Please retype the data in full and exactly; the pictures are not part of the copy.
┄┄┄┄┄┄
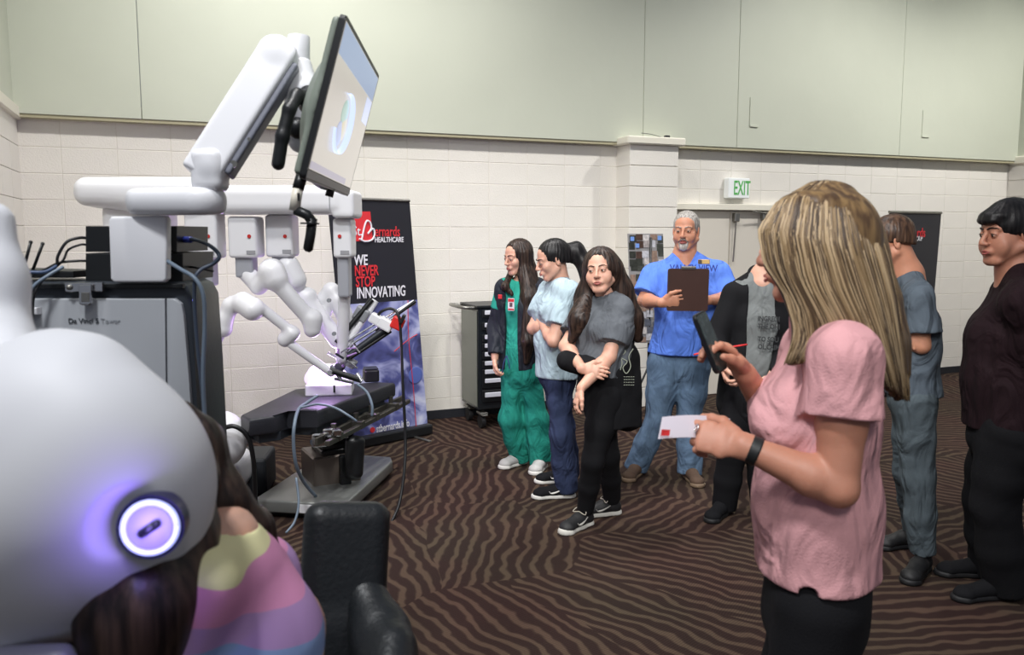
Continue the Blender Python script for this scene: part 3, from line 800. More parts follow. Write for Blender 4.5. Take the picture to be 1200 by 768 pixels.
Z3 = V(0, 0, 1)
BLK = mat('black_cotton', srgb(22, 22, 25), .85, bump=.2, bscale=200, spec=.2)
M_white_rub = mat('white_rubber', srgb(214, 212, 206), .6)
M_blk_rub = mat('black_rubber', srgb(24, 24, 26), .6)
M_denim = cloth('blue_denim', srgb(92, 114, 138), var=.18)
M_denim_dk = cloth('dark_denim', srgb(56, 66, 96), var=.14)
M_redm = mat('red_print', srgb(205, 45, 48), .6)
# ---- man in the blue shirt with a clipboard
base = G(783, 556); base[2] = 0
mf = V(-.16, -1, 0)
an1 = G(749, 557); an2 = G(808, 562)
f = Fig(base, mf, 1.80, True, 1.17, .055,
        head=P(804, 271, base[1] - .02), neck=P(802, 299, base[1]) , hf=V(-.42, -1, -.06), hs=1.06,
        shR=P(768, 324, base[1] + .02), shL=P(840, 323, base[1] - .02), elR=P(755, 352, base[1] - .06), elL=P(855, 350, base[1] - .08),
        wrR=P(775, 355, base[1] - .33), wrL=P(829, 352, base[1] - .32), chest=P(804, 345, base[1] - .02), waist=P(802, 385, base[1]), pelvis=P(795, 425, base[1] + .01),
        hipR=P(780, 428, base[1]), hipL=P(811, 428, base[1]), anR=V(an1[0], an1[1] + .03, .085), anL=V(an2[0], an2[1] + .03, .085), knR=P(770, 492, base[1] - .03), knL=P(808, 494, base[1] - .05),
        toeR=V(-.55, -1, 0), toeL=V(.1, -1, 0))
r = f.root('man in a royal blue t-shirt and jeans holding a brown clipboard')
clipc = P(806, 340, base[1] - .37)
cR = frame(x=V(1, -.12, 0), z=V(-.12, -1, .18)); cR = frame(x=V(1, -.1, 0), y=V(0, -.12, 1))
f.body(M_skin_warm, hands=dict(R=dict(d=V(1, -.25, .12), pn=V(.2, 1, .2), th=V(0, -.25, 1), curl=(.25, .5, .5), thumb=(-.1, .3)),
                               L=dict(d=V(-1, -.22, .05), pn=V(0, 1, .1), th=V(0, -.2, 1), curl=(.3, .5, .45), thumb=(-.05, .3))), fat=.6)
face_bits(r, f.Rh, f.Th, f.hs, H_grey)
f.tee(cloth('royal_blue_cotton', srgb(96, 136, 232)), hem=.470, sl=.78, loose=.018, seed=4, slw=1.45, fl=.016, trap=.004)
f.pants(M_denim, top=.55, th=1.12, kn=1.25, an=1.8, seed=5, fl=.015)
f.shoes(mat('brown_suede', srgb(82, 62, 48), .8, var=.1, bump=.2), mat('tan_sole', srgb(120, 100, 80), .7), 'shoe', L=.30)
f.cap(H_grey, thick=.006, low=-.03, amp=.0018, hairline=.012)
S = SDF(); T = f.Th
S.ell(T(0, .080, -.094), V(.027, .020, .026) * f.hs, f.Rh); S.seg(T(-.026, .084, -.066), T(-.020, .080, -.09), .006, .008, k=.01); S.seg(T(.026, .084, -.066), T(.020, .080, -.09), .006, .008, k=.01)
S.ell(T(0, .104, -.068), V(.021, .012, .0085) * f.hs, f.Rh, .004, '-')
npmesh('beard', S.build(.003, .008, strands(2, .0015, f.J['head'], 60)), H_white, r)
S = SDF(); S.chain([T(-.029, .090, -.062), T(-.012, .103, -.047), T(0, .106, -.045), T(.012, .103, -.047), T(.029, .090, -.062)], [.004, .0055, .005, .0055, .004])
npmesh('moustache', S.build(.0025, .005), hair_mat('moustache_grey', srgb(96, 84, 76), srgb(150, 138, 128), 120), r)
# lettering and the name tag on the chest
tR = frame(x=nrm(V(1, -.16, 0)), y=V(0, .08, 1))
text_mesh('chest_lettering', 'VALLEY VIEW', .062, P(785, 318, base[1] - .218), tR, mat('navy_print', srgb(38, 58, 140), .7), r, xs=.80, bold=.001)
bm = NB(); box(bm, P(825, 307, base[1] - .245), (.075, .03, .008), tR, .003, 1); nt_ = bmobj('name_tag', bm, mat('gold_tag', srgb(170, 140, 84), .35, .3), r)
bm = NB(); box(bm, P(820.5, 307, base[1] - .250), (.022, .026, .004), tR, .001, 1); bmobj('tag_emblem', bm, mat('tag_dark', srgb(60, 44, 34), .5), nt_)
cb = thing('clipboard', 'brown clipboard held upright against the chest of the man in blue', 'clipboard', clipc)
bm = NB(); prism(bm, rrect(.255, .27, .012), clipc, cR, .008, .002, 1); bmobj('board', bm, mat('brown_hardboard', srgb(66, 42, 36), .5, var=.1), cb)
bm = NB(); box(bm, clipc + cR @ V(.0, .140, .0), (.09, .02, .02), cR, .004, 1); bmobj('clip', bm, M_steel, cb)
bm = NB(); prism(bm, rrect(.235, .25, .004), clipc + cR @ V(0, .006, -.007), cR, .003); bmobj('paper', bm, mat('white_paper', srgb(225, 225, 222), .7), cb)

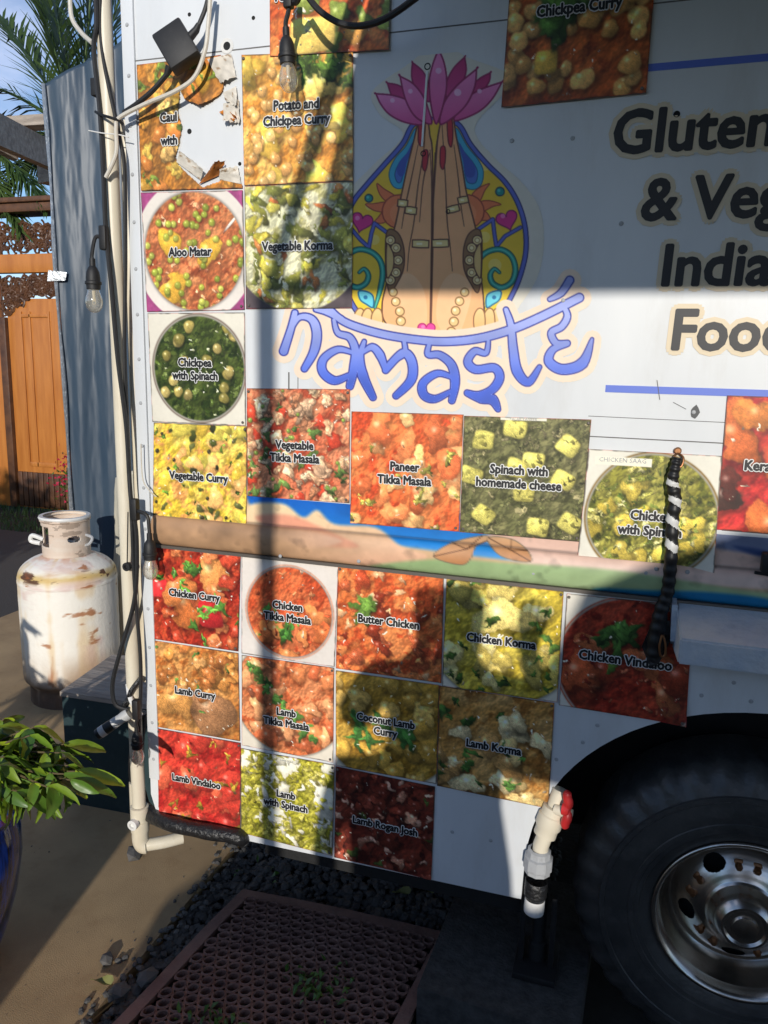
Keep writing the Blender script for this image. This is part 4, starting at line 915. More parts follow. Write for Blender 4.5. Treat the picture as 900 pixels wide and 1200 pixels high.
┄┄┄┄┄┄
== Exercise answer ==
Continue the Blender Python script for this scene: part 3, from line 800. More parts follow. Write for Blender 4.5. Take the picture to be 1200 by 768 pixels.
Z3 = V(0, 0, 1)
BLK = mat('black_cotton', srgb(22, 22, 25), .85, bump=.2, bscale=200, spec=.2)
M_white_rub = mat('white_rubber', srgb(214, 212, 206), .6)
M_blk_rub = mat('black_rubber', srgb(24, 24, 26), .6)
M_denim = cloth('blue_denim', srgb(92, 114, 138), var=.18)
M_denim_dk = cloth('dark_denim', srgb(56, 66, 96), var=.14)
M_redm = mat('red_print', srgb(205, 45, 48), .6)
# ---- man in the blue shirt with a clipboard
base = G(783, 556); base[2] = 0
mf = V(-.16, -1, 0)
an1 = G(749, 557); an2 = G(808, 562)
f = Fig(base, mf, 1.80, True, 1.17, .055,
        head=P(804, 271, base[1] - .02), neck=P(802, 299, base[1]) , hf=V(-.42, -1, -.06), hs=1.06,
        shR=P(768, 324, base[1] + .02), shL=P(840, 323, base[1] - .02), elR=P(755, 352, base[1] - .06), elL=P(855, 350, base[1] - .08),
        wrR=P(775, 355, base[1] - .33), wrL=P(829, 352, base[1] - .32), chest=P(804, 345, base[1] - .02), waist=P(802, 385, base[1]), pelvis=P(795, 425, base[1] + .01),
        hipR=P(780, 428, base[1]), hipL=P(811, 428, base[1]), anR=V(an1[0], an1[1] + .03, .085), anL=V(an2[0], an2[1] + .03, .085), knR=P(770, 492, base[1] - .03), knL=P(808, 494, base[1] - .05),
        toeR=V(-.55, -1, 0), toeL=V(.1, -1, 0))
r = f.root('man in a royal blue t-shirt and jeans holding a brown clipboard')
clipc = P(806, 340, base[1] - .37)
cR = frame(x=V(1, -.12, 0), z=V(-.12, -1, .18)); cR = frame(x=V(1, -.1, 0), y=V(0, -.12, 1))
f.body(M_skin_warm, hands=dict(R=dict(d=V(1, -.25, .12), pn=V(.2, 1, .2), th=V(0, -.25, 1), curl=(.25, .5, .5), thumb=(-.1, .3)),
                               L=dict(d=V(-1, -.22, .05), pn=V(0, 1, .1), th=V(0, -.2, 1), curl=(.3, .5, .45), thumb=(-.05, .3))), fat=.6)
face_bits(r, f.Rh, f.Th, f.hs, H_grey)
f.tee(cloth('royal_blue_cotton', srgb(96, 136, 232)), hem=.470, sl=.78, loose=.018, seed=4, slw=1.45, fl=.016, trap=.004)
f.pants(M_denim, top=.55, th=1.12, kn=1.25, an=1.8, seed=5, fl=.015)
f.shoes(mat('brown_suede', srgb(82, 62, 48), .8, var=.1, bump=.2), mat('tan_sole', srgb(120, 100, 80), .7), 'shoe', L=.30)
f.cap(H_grey, thick=.006, low=-.03, amp=.0018, hairline=.012)
S = SDF(); T = f.Th
S.ell(T(0, .080, -.094), V(.027, .020, .026) * f.hs, f.Rh); S.seg(T(-.026, .084, -.066), T(-.020, .080, -.09), .006, .008, k=.01); S.seg(T(.026, .084, -.066), T(.020, .080, -.09), .006, .008, k=.01)
S.ell(T(0, .104, -.068), V(.021, .012, .0085) * f.hs, f.Rh, .004, '-')
npmesh('beard', S.build(.003, .008, strands(2, .0015, f.J['head'], 60)), H_white, r)
S = SDF(); S.chain([T(-.029, .090, -.062), T(-.012, .103, -.047), T(0, .106, -.045), T(.012, .103, -.047), T(.029, .090, -.062)], [.004, .0055, .005, .0055, .004])
npmesh('moustache', S.build(.0025, .005), hair_mat('moustache_grey', srgb(96, 84, 76), srgb(150, 138, 128), 120), r)
# lettering and the name tag on the chest
tR = frame(x=nrm(V(1, -.16, 0)), y=V(0, .08, 1))
text_mesh('chest_lettering', 'VALLEY VIEW', .062, P(785, 318, base[1] - .218), tR, mat('navy_print', srgb(38, 58, 140), .7), r, xs=.80, bold=.001)
bm = NB(); box(bm, P(825, 307, base[1] - .245), (.075, .03, .008), tR, .003, 1); nt_ = bmobj('name_tag', bm, mat('gold_tag', srgb(170, 140, 84), .35, .3), r)
bm = NB(); box(bm, P(820.5, 307, base[1] - .250), (.022, .026, .004), tR, .001, 1); bmobj('tag_emblem', bm, mat('tag_dark', srgb(60, 44, 34), .5), nt_)
cb = thing('clipboard', 'brown clipboard held upright against the chest of the man in blue', 'clipboard', clipc)
bm = NB(); prism(bm, rrect(.255, .27, .012), clipc, cR, .008, .002, 1); bmobj('board', bm, mat('brown_hardboard', srgb(66, 42, 36), .5, var=.1), cb)
bm = NB(); box(bm, clipc + cR @ V(.0, .140, .0), (.09, .02, .02), cR, .004, 1); bmobj('clip', bm, M_steel, cb)
bm = NB(); prism(bm, rrect(.235, .25, .004), clipc + cR @ V(0, .006, -.007), cR, .003); bmobj('paper', bm, mat('white_paper', srgb(225, 225, 222), .7), cb)

Keep writing the Blender script for this image. This is part 4, starting at line 915. More parts follow. Write for Blender 4.5. Treat the picture as 900 pixels wide and 1200 pixels high.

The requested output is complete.